Un meilleur contrôle sur l’identité des dirigeants d’une société
La commission appelle ainsi à mieux faire appliquer les sanctions en cas de non-renseignement du registre des bénéficiaires effectifs , qui permettent d’identifier les personnes physiques qui contrôlent directement ou indirectement une société. En 2021, un amendement budgétaire l’an passé le demandait déjà : les sénateurs exhortent le gouvernement à réviser les conventions signées avec les pays (en particulier ceux du Golfe même s’ils ne sont pas nommés) qui prévoient un taux de retenue à la source nul sur les dividendes. Cette brèche est exploitée par les fraudeurs, comme l’a révélé le scandale des «CumEx Files» et dont profitent d’ailleurs beaucoup d’influenceurs qui partent s’installer aux Émirats.
La Chambre Haute veut insister aussi sur la TVA où le manque à gagner pour les finances publiques se compte en milliards. Il propose des outils pour améliorer la collecte aux niveaux national et européen, dans le sillage de la réforme du 1er juillet 2021 (guichet unique de déclaration à l’importation, responsabilisation des places de marché ouvertes à des vendeurs hors de l’UE).
Le point sensible: l’accès aux données en ligne
Ce n’est pas vraiment une nouveauté en soi mais il s’agit de légiférer clairement sur ce point. Ce n’est pas un secret que les agents du fisc scrutent les réseaux sociaux pour vérifier le niveau de vie des contribuables qu’ils soupçonnent de fraude. La mission sénatoriale se penche donc aussi sur la question de l’accès aux données en ligne pour repérer les fraudeurs. Le fisc a lancé une expérimentation jusqu’en février 2024, qui permet aux agents de collecter et exploiter les informations publiées par les utilisateurs de Facebook, Twitter, Airbnb ou Leboncoin, etc.
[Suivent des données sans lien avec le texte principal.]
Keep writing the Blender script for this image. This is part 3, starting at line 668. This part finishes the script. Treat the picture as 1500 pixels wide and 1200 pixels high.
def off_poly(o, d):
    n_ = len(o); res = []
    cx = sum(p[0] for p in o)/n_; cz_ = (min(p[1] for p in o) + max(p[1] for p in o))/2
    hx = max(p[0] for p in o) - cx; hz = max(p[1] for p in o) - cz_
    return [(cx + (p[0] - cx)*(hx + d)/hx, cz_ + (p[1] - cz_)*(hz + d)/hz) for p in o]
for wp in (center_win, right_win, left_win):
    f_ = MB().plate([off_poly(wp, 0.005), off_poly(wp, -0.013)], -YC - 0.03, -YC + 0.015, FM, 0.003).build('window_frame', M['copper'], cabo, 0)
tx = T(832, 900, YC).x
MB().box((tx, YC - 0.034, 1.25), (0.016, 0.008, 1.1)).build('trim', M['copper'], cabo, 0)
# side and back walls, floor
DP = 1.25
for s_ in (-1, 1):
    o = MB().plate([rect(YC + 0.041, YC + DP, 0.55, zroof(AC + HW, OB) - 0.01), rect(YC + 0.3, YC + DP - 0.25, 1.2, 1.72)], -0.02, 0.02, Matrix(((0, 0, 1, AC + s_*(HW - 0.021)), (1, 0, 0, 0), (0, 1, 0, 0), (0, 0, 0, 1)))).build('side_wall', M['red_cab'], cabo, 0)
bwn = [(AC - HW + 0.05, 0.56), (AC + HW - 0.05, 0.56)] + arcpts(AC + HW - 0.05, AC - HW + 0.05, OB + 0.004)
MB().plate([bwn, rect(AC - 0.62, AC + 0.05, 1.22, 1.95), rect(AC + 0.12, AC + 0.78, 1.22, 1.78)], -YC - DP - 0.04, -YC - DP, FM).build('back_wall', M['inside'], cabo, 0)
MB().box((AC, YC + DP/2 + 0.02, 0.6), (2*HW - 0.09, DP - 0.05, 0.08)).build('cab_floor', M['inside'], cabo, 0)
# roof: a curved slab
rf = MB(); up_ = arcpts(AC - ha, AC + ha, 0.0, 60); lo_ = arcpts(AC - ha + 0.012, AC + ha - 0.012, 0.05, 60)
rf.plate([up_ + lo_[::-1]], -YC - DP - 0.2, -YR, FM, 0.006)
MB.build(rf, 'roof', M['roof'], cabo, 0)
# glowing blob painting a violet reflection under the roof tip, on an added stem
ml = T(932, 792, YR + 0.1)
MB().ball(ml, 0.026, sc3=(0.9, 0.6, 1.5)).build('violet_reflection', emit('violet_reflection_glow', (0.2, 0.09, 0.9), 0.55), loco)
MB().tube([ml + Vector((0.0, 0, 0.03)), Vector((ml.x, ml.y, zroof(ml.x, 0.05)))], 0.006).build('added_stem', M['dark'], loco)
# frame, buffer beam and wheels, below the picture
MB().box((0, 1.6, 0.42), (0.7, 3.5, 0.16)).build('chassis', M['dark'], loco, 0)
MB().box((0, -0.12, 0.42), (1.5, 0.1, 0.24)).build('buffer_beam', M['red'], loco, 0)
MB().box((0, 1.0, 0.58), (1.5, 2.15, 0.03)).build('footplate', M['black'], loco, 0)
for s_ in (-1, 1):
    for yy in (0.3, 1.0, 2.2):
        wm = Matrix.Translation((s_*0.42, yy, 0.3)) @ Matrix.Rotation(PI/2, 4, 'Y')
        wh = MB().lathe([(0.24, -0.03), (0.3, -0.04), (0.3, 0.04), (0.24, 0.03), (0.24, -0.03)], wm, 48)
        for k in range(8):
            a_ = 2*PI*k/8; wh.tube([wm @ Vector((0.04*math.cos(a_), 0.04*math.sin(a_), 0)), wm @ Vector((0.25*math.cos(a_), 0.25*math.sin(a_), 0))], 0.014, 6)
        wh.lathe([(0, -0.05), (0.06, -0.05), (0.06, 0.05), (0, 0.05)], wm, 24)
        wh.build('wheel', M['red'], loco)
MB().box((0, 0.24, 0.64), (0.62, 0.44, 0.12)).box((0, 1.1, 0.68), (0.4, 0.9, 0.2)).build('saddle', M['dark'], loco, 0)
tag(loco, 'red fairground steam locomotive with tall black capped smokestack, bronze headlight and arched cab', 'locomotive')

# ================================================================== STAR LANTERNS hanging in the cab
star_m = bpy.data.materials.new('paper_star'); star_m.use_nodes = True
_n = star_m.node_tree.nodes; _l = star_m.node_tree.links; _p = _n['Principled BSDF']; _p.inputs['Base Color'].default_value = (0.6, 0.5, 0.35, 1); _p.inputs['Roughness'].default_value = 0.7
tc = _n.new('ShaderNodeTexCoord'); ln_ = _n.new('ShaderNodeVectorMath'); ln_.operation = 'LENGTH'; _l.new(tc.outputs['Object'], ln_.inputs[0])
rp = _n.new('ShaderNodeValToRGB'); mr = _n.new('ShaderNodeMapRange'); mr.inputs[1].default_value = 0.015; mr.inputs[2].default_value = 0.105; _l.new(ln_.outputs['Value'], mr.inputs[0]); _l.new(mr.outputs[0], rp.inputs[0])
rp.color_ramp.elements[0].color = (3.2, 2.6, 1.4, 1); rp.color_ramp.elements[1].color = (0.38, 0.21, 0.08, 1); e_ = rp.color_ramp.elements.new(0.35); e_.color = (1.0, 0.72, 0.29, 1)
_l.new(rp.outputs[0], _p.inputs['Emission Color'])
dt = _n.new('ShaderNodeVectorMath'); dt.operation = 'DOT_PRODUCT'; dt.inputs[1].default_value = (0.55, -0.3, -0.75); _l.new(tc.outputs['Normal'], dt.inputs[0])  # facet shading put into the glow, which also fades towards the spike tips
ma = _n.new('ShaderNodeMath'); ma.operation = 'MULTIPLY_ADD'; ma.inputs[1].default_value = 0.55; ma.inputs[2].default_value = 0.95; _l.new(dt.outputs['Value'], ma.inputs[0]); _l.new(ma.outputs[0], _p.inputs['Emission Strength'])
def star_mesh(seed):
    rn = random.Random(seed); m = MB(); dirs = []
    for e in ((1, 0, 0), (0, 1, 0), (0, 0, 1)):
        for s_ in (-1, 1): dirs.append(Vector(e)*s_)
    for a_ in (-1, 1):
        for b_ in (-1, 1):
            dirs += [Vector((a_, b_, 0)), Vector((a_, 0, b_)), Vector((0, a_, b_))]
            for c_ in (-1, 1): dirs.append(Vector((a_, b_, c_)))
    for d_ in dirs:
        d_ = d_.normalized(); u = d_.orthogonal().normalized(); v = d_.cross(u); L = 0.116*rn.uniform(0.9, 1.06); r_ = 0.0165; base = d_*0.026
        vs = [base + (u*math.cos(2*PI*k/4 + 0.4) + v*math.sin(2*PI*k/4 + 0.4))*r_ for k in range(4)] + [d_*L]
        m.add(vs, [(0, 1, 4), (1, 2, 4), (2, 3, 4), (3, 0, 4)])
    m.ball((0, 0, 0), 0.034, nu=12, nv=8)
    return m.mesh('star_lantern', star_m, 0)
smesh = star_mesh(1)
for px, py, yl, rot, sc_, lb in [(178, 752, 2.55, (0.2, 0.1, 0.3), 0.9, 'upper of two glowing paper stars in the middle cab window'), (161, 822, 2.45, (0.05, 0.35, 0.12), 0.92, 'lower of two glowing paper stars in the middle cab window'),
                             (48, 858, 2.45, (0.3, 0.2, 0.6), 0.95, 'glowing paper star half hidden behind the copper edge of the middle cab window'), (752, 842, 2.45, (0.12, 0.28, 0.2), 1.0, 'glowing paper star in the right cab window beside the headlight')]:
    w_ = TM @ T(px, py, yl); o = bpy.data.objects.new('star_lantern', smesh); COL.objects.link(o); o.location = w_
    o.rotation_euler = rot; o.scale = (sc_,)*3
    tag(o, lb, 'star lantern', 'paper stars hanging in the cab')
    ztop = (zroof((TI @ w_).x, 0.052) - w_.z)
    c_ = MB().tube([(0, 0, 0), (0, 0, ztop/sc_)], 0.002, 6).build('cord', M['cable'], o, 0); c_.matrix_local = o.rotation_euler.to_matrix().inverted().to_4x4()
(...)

Le problème est que seuls sont concernés les contenus «librement accessibles», qui n’exigent aucune connexion, et non les données «publiquement accessibles», celles auxquelles tout le monde peut avoir accès une fois connecté.
Les élus LR et PS indiquent que «cette distinction, introduite par le Conseil constitutionnel, a considérablement restreint la portée du dispositif». Ils proposent donc d’étendre l’expérimentation aux données publiquement accessibles, et de la prolonger de deux ans, tout en ajoutant des «garanties pour les contribuables (habilitation des agents, conditions relatives à la création du compte, etc.)».